Nick, who had trouble seeing God’s vision for his people, is Nicodemus, a Pharisee who was the religious of the religious. He crept to Jesus one night to try to see just who Jesus was. Jesus talked about being "born again," and we weren’t sure if Nicodemus understood or not. But we read about him coming in the daylight to bury Jesus’ body in the tomb. Apparently his eyes were opened along the way and he discovered what Jesus meant by being "born again."

Tom, who couldn’t "know" the reality of God without concrete proof is Thomas the disciple, who missed Jesus’ appearance to the other disciples and demanded to touch Jesus’ wounds before he would believe. But Thomas’ heart was opened when he saw Jesus. He didn’t have to touch the wounds to know Jesus, but believed in faith, crying out, "My Lord and my God!" 

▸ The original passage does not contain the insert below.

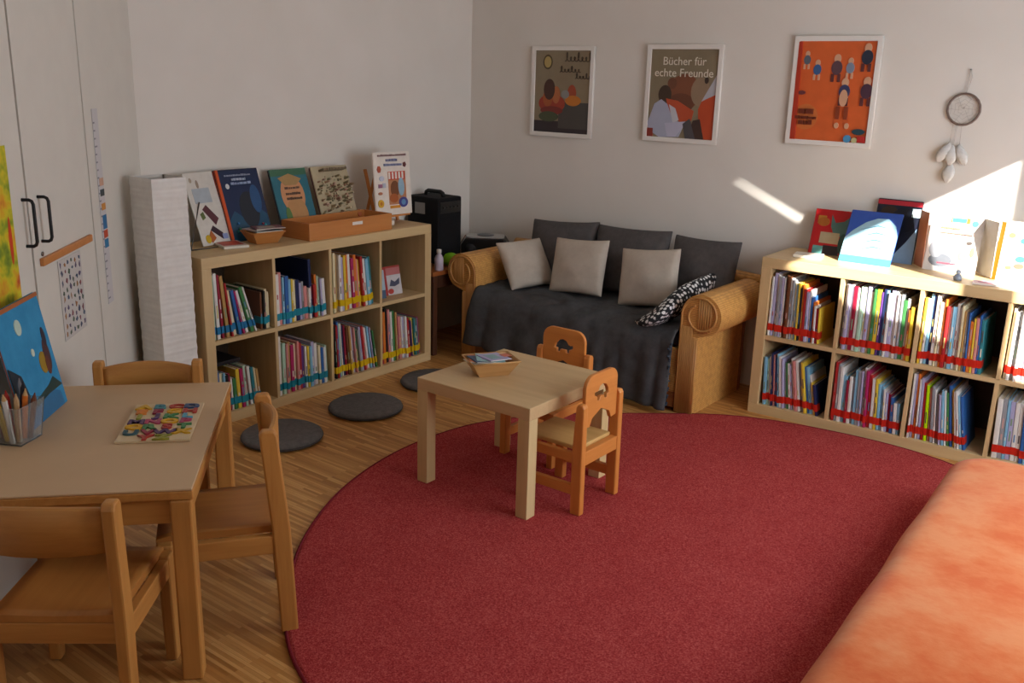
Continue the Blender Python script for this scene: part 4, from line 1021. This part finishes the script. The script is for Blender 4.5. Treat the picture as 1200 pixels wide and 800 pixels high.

Is God Creating Faith in Me Now?

This is the question of the burning heart. It is the question of faith: is God stirring your heart so as to create a certain hope that extends beyond proof, knowledge, verification, sight, and experience? Are you experiencing a "burning heart?" If you are, I urge you to open yourself to God in faith. Your hope will not be misplaced or disappointed. For God’s love and promises are real and trustworthy. You will find faith confirmed and encouraged in scripture and worship, but faith itself is a gift from God. Search yourself this day, for God desires to be in fellowship and relationship with you. If God is creating faith in you now… if your heart is burning within you, act in faith. Talk to someone; talk to me or an elder or someone you know has a relationship with God. Confirm what God is doing in your life. That kind of hope does not disappoint.

And if the answer to that question of faith is "No" or "I don’t know," be reassured that if you keep opening yourself to Word and Sacrament, God is at work in you. For God’s Word and Sacrament are effective means through which God stirs and creates faith. God’s Word is a "two-edged sword" – it either turns one away or draws one to God. So take heart, if you hear God’s Word to you, God is already at work in your life. Come back and keep asking the question of faith.